Task instructions. Transcribe every line from the top down to the line with "top is z = 0", both ends included, but not the pictures.

[Available data start]

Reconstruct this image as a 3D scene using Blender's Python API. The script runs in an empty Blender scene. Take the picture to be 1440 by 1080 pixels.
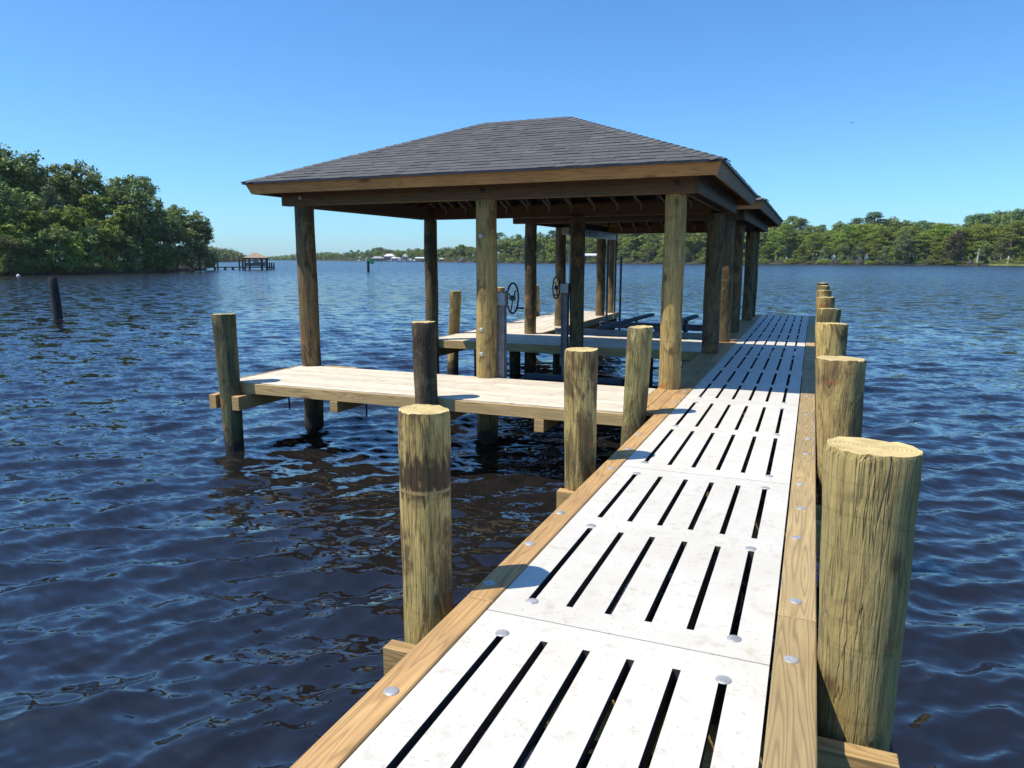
import bpy, math, random
import numpy as np
from mathutils import Vector, Matrix
random.seed(7); np.random.seed(7)
R = math.radians
S = bpy.context.scene
COL = S.collection
WZ = -0.9                      # water level; the walkway's top is z = 0

# ------------------------------------------------------------------ camera
FPX, HY, VX, EYE = 1022., 364., 1145.5, 1.6
PITCH = math.atan((540-HY)/FPX); YAW = math.atan((VX-720)/(FPX/math.cos(PITCH)))
cam = bpy.data.cameras.new('camera'); cam.sensor_width = 36; cam.lens = FPX/1440*36
cam.clip_start = .05; cam.clip_end = 9000
co = bpy.data.objects.new('camera', cam); COL.objects.link(co)
co.location = (0, 0, EYE); co.rotation_euler = (math.pi/2-PITCH, 0, YAW)
S.camera = co
_fh = Vector((-math.sin(YAW), math.cos(YAW), 0)); _r = Vector((math.cos(YAW), math.sin(YAW), 0))
def far(px, py, d):
    """a point of the far shores: bearing of photo column px, d metres away; its height on the line of photo row py"""
    v = (_fh*math.cos(PITCH)-Vector((0,0,math.sin(PITCH))))*FPX + _r*(px-720) + (Vector((0,0,math.cos(PITCH)))+_fh*math.sin(PITCH))*(540-py)
    k = d/math.hypot(v.x, v.y)
    return Vector((v.x*k, v.y*k, EYE+v.z*k))

# ------------------------------------------------------------------ materials
def M_(name):
    m = bpy.data.materials.new(name); m.use_nodes = True
    nt = m.node_tree; b = nt.nodes['Principled BSDF']
    return m, nt, b
class NT:
    def __init__(s, nt): s.nt = nt
    def n(s, t, **kw):
        x = s.nt.nodes.new(t)
        for k, v in kw.items():
            if hasattr(x, k) and k not in x.inputs: setattr(x, k, v)
            else: x.inputs[k].default_value = v
        return x
    def l(s, a, b): s.nt.links.new(a, b)
    def coords(s, rand=True, kind='Object'):
        t = s.n('ShaderNodeTexCoord').outputs[kind]
        if not rand: return t
        oi = s.n('ShaderNodeObjectInfo'); mu = s.n('ShaderNodeMath', operation='MULTIPLY'); mu.inputs[1].default_value = 57.3
        s.l(oi.outputs['Random'], mu.inputs[0])
        at = s.n('ShaderNodeAttribute', attribute_name='tint')
        ad = s.n('ShaderNodeMath', operation='MULTIPLY_ADD'); ad.inputs[1].default_value = 31.7
        s.l(at.outputs['Fac'], ad.inputs[0]); s.l(mu.outputs[0], ad.inputs[2])
        va = s.n('ShaderNodeVectorMath', operation='ADD'); s.l(t, va.inputs[0]); s.l(ad.outputs[0], va.inputs[1])
        return va.outputs[0]
    def noise(s, v, scale, detail=4, rough=.55, stretch=None, dist=0):
        if stretch:
            mp = s.n('ShaderNodeMapping'); mp.inputs['Scale'].default_value = stretch; s.l(v, mp.inputs[0]); v = mp.outputs[0]
        x = s.n('ShaderNodeTexNoise', Scale=scale, Detail=detail, Roughness=rough, Distortion=dist); s.l(v, x.inputs['Vector'])
        return x.outputs[0]
    def ramp(s, f, stops, interp='LINEAR'):
        x = s.n('ShaderNodeValToRGB'); cr = x.color_ramp; cr.interpolation = interp
        while len(cr.elements) < len(stops): cr.elements.new(.5)
        for e, (p, c) in zip(cr.elements, stops):
            e.position = p; e.color = (c if len(c) == 4 else (*c, 1)) if hasattr(c, '__len__') else (c, c, c, 1)
        s.l(f, x.inputs[0]); return x.outputs[0]
    def mix(s, f, a, b, mode='MIX'):
        x = s.n('ShaderNodeMix', data_type='RGBA', blend_type=mode)
        for sock, v in ((x.inputs[0], f), (x.inputs[6], a), (x.inputs[7], b)):
            if hasattr(v, 'is_linked'): s.l(v, sock)
            else: sock.default_value = v if not hasattr(v, '__len__') else (v if len(v) == 4 else (*v, 1))
        return x.outputs[2]
    def math(s, op, a, b=None, c=None):
        x = s.n('ShaderNodeMath', operation=op)
        for i, v in enumerate((a, b, c)):
            if v is None: continue
            if hasattr(v, 'is_linked'): s.l(v, x.inputs[i])
            else: x.inputs[i].default_value = v
        return x.outputs[0]
    def tint(s): return s.n('ShaderNodeAttribute', attribute_name='tint').outputs['Fac']
    def rnd(s): return s.n('ShaderNodeObjectInfo').outputs['Random']
    def bump(s, h, b, strength=.4, dist=.01):
        x = s.n('ShaderNodeBump', Strength=strength, Distance=dist); s.l(h, x.inputs['Height']); s.l(x.outputs[0], b.inputs['Normal'])
    def pos(s):
        g = s.n('ShaderNodeNewGeometry'); x = s.n('ShaderNodeSeparateXYZ'); s.l(g.outputs['Position'], x.inputs[0]); return x.outputs

def log_mat(name, lo, hi, dark, moss=.3, patch=.45, band=None, rust=.66):
    """round treated timber: long streaks, bark patches, greenish treatment, wet black foot"""
    m, nt, b = M_(name); t = NT(nt); v = t.coords()
    st = t.noise(v, 5.5, 6, .65, (5, 5, .55), .6)
    base = t.ramp(st, [(.28, lo), (.5, [.55*a+.45*c for a, c in zip(lo, hi)]), (.72, hi)])
    pt = t.noise(v, 2.2, 7, .7, (1.6, 1.6, .55), 1.2)
    base = t.mix(t.ramp(pt, [(patch, 0.), (patch+.09, .85)]), base, dark)
    gr = t.noise(v, 1.4, 3, .5, (1, 1, .5))
    base = t.mix(t.ramp(gr, [(.45, 0.), (.7, moss)]), base, (.115, .14, .055))
    fi = t.noise(v, 26, 4, .6, (4, 4, .18))
    base = t.mix(t.ramp(fi, [(.30, .8), (.44, 0.)]), base, (dark[0]*.35, dark[1]*.35, dark[2]*.35))
    ck = t.noise(v, 6.5, 3, .5, (3.2, 3.2, .16), .35)
    base = t.mix(t.ramp(ck, [(.488, 0.), (.5, .42), (.512, 0.)]), base, [x*.22 for x in dark])
    km = t.n('ShaderNodeMapping'); km.inputs['Scale'].default_value = (4., 4., 2.6); t.l(v, km.inputs[0])
    kv = t.n('ShaderNodeTexVoronoi', Scale=1., Randomness=1.); t.l(km.outputs[0], kv.inputs['Vector'])
    base = t.mix(t.ramp(kv.outputs['Distance'], [(.07, .8), (.12, .35), (.2, 0.)]), base, [x*.55 for x in dark])
    sp = t.noise(v, 34, 2, .5)
    base = t.mix(t.ramp(sp, [(.7, 0.), (.74, .7)]), base, (.5, .38, .2))
    zc = t.n('ShaderNodeMapping'); zc.inputs['Scale'].default_value = (.35, .35, 5.5); t.l(v, zc.inputs[0])
    hz_ = t.n('ShaderNodeTexNoise', Scale=1., Detail=2., Roughness=.4, Distortion=.5); t.l(zc.outputs[0], hz_.inputs['Vector'])
    base = t.mix(t.ramp(hz_.outputs[0], [(.490, 0.), (.5, .26), (.510, 0.)]), base, [x*.6 for x in dark])
    og = t.noise(v, 3.1, 2, .4, (1, 1, 1.6))
    base = t.mix(t.ramp(og, [(rust, 0.), (rust+.06, .7)]), base, (.36, .14, .045))
    z = t.pos()[2]
    if band:
        bz = t.math('MULTIPLY_ADD', t.noise(v, 16, 3, .6, (2, 2, .4)), .45, z)
        bd = t.math('MULTIPLY', t.ramp(bz, [(band[0]+.20, 0.), (band[0]+.24, .9)]), t.ramp(t.math('SUBTRACT', bz, .0), [(band[1]+.18, 1.), (band[1]+.24, 0.)]))
        base = t.mix(bd, base, (.055, .032, .015))
        base = t.mix(t.ramp(z, [(band[0]-.016, 0.), (band[0]-.008, 1.), (band[0], 1.), (band[0]+.008, 0.)]), base, (.40, .28, .12))
    wn = t.math('MULTIPLY_ADD', t.noise(v, 7, 4, .6), .35, z)
    wet = t.ramp(t.math('ADD', wn, 1.0), [(.38, 1.), (.62, 0.)])
    bc = t.noise(v, 45, 2, .6); wc = t.mix(t.ramp(bc, [(.6, 0.), (.66, .8)]), (.013, .014, .009), (.13, .125, .10))
    base = t.mix(wet, base, wc)
    t.l(base, b.inputs['Base Color']); b.inputs['Roughness'].default_value = .8
    hh = t.math('ADD', t.math('MULTIPLY', t.ramp(ck, [(.47, 1.), (.5, 0.), (.53, 1.)]), .5), t.math('MULTIPLY', fi, .7))
    hh = t.math('ADD', hh, t.math('ADD', t.math('MULTIPLY', pt, .6), st))
    t.bump(hh, b, .75, .02)
    return m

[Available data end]

Solution to this task.
Reconstruct this image as a 3D scene using Blender's Python API. The script runs in an empty Blender scene. Take the picture to be 1440 by 1080 pixels.
import bpy, math, random
import numpy as np
from mathutils import Vector, Matrix
random.seed(7); np.random.seed(7)
R = math.radians
S = bpy.context.scene
COL = S.collection
WZ = -0.9                      # water level; the walkway's top is z = 0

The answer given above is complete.